Sidang gugatan kubu Prabowo-Hatta terhadap KPU masih sementara berlangsung, NKRI masih masih dipimpin oleh SBY-Budiono, Jokowi-JK belum dilantik. Walau belum jadi Presiden dan Wapres RI, banyak pengamat, analisis politik dan politik ekonomi telah membaca peluangdan harapan jika RI dipimpin oleh Jokowi-JK.
Sebelum melangkah ke Bina Graha (Kantor Kepresidenan) dan Istana, Jokowi-JK melakukan persiapan-persiapan di tempat yang mereka sebut Rumah Transisi. Di tempat ini, mereka mengelola banyak hal, termasuk hal-hal teknis dalam rangka mewujudnyatakan visi, missi, dan janji-janji pada waktu kampanye.

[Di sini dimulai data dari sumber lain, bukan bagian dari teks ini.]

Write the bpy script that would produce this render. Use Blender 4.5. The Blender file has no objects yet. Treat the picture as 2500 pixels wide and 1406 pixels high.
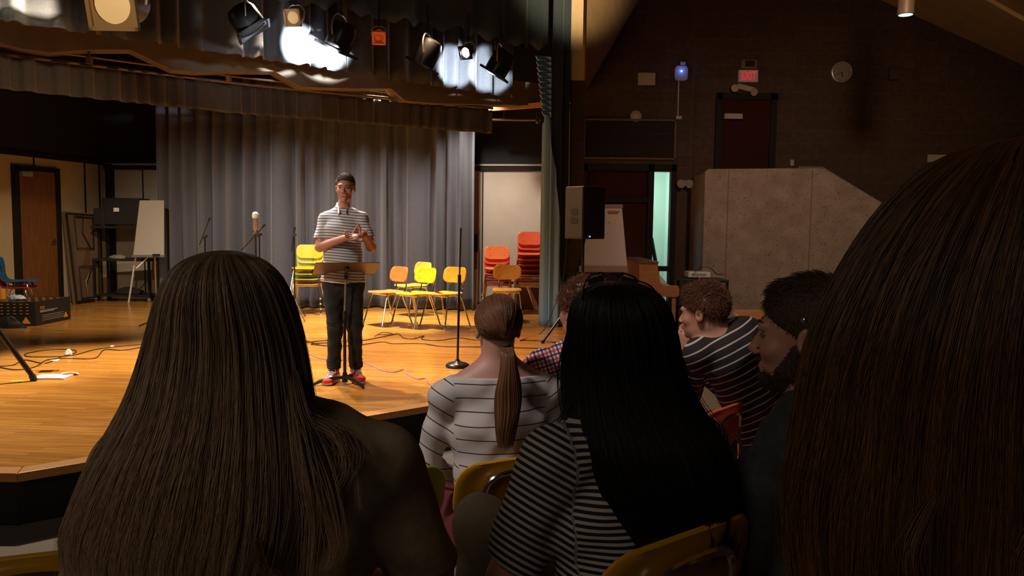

Di balik perubahan dan harapan itu, Jokow-JK juga mendapat warisan lebih dari Rp.3000 Triliun; wouuuu angka yang sangat besar dan luar biasa; jumlah sebesar itu, akan diterima dan dikelola oleh Jokowi-JK. Dar imana angka dan jumlah uang sebesar itu!?
Mari kita teruskan.
Menurut Deputi Rumah Transisi, Hasto Kristiyanto, pemerintahan Jokowi-JK atau pun Indonesia, akan menghadapi permasalahan-permasalahan besar; dan itu dislesaikan dengan anggaran yang minim. Permasalahan utamanya antara lain menurunnya pertumbuhan ekonomi, serta utang luar negeri yang mencapai Rp 3000 triliun dan terus membengkak.
Lalu, dari mana jumlah hutang sebesar itu!?
Sumber dari Bank Indonesia menyebutkan bahwa
Utang luar negeri Indonesia per Januari 2014 mencapai USD269,27 miliar atau Rp3.042,751 triliun; kurs Rp11.300 per USD. Utang luar negeri dari pihak swasta USD141,35 miliar (perbankan USD23,96 miliar, nonbank USD117,39 miliar. Utang pemerintah dan Bank Sentral, USD127,92 miliar.
Nanti, Oktober 2014, ketika Jokowi-JK dilantik, angka tersebut, terindikasi mengalami trend menaik; artinya jumlah akan semakin bertambah.
Itulah warisan pertama serta utama yang harus dibereskan oleh Jokowi-JK. Pemerintah harus nyicil hutang dan juga wajib mensejahterahkan rakyat serta meneruskan proses pembangunan. Semuanya harus terus berjalan; tak boleh ada yang berhenti.
Oleh sebab itu, saya sangat setuju dengan pendapat Hasto Kristiyanto bahwa “Pengeluaran-pengeluaran yang memang tidak sesuai dengan fungsi dasar negara, tidak berkaitan dengan tujuan negara, mencerdaskan bangsa, melindungi segenap bangsa Indonesia, sebaiknya dihemat karena kita menghadapi tahun yang tidak ringan, …”.
Oleh sebab itu, tentu saja pada pemerintah yang akan datang, dibutuhkan sosok menteri yang memiliki komitmen yang sama seperti Jokowi, sehingga kebijakan-kebijakannya menguntungkan rakyat banyak, dan bukan menguntungkan kelompok-kelompok tertentu saja.